The Recession Foretold: von Hoffman in 2005 on the Housing Bubble’s Effects

Arlington, VT: Early Spring by the Battenkill 4/24/11

Back in the days when I regularly read The New York Observer, I looked forward to Nicholas von Hoffman’s columns.  His were essays marked by style, passion and intelligence.

While looking for something else, I found a quotation from a column von Hoffman wrote more than five years ago when the housing bubble was still expanding.  When people say, no one foresaw the bubble’s burst or its effects, they’re wrong.  Others, besides Paul Krugman, did.

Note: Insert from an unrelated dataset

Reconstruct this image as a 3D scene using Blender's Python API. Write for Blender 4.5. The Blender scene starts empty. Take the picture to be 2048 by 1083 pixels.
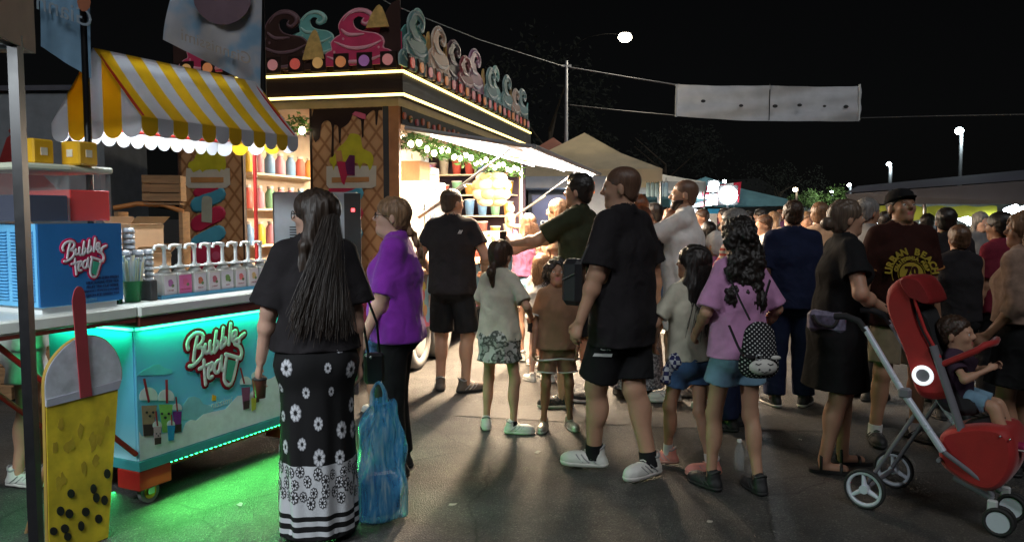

Here is von Hoffman in November 2005:

 It is possible that a level real-estate market could trigger a major recession, which will, in its turn, bring real-estate prices further down later on.  Doom or no doom depends on whether or not American prosperity turns on a continuously rising real-estate market.  Retiring Federal Reserve chairman Alan Greenspan has recently published some numbers suggesting it does.  He says that the practice of “cashing out” — that is, refinancing the house every couple of years as its value increases — has given consumers a huge unearned income stream.  His figures tell him that refinancing and home-equity mortgages constitute no less than 7 percent of American disposable income.  In money, that’s an infusion of $600 billion a year, or twice the size of George Bush’s tax cuts.  For that gigantic sum to vanish, real-estate prices don’t have to collapse; all they have to do is stay the same.  If they stay the same, consumer spending shrivels.  Add onto that the rise in the cost of fuel and the continuing flat or slight decline in the line on the graph indicating personal income and voila!  Recession.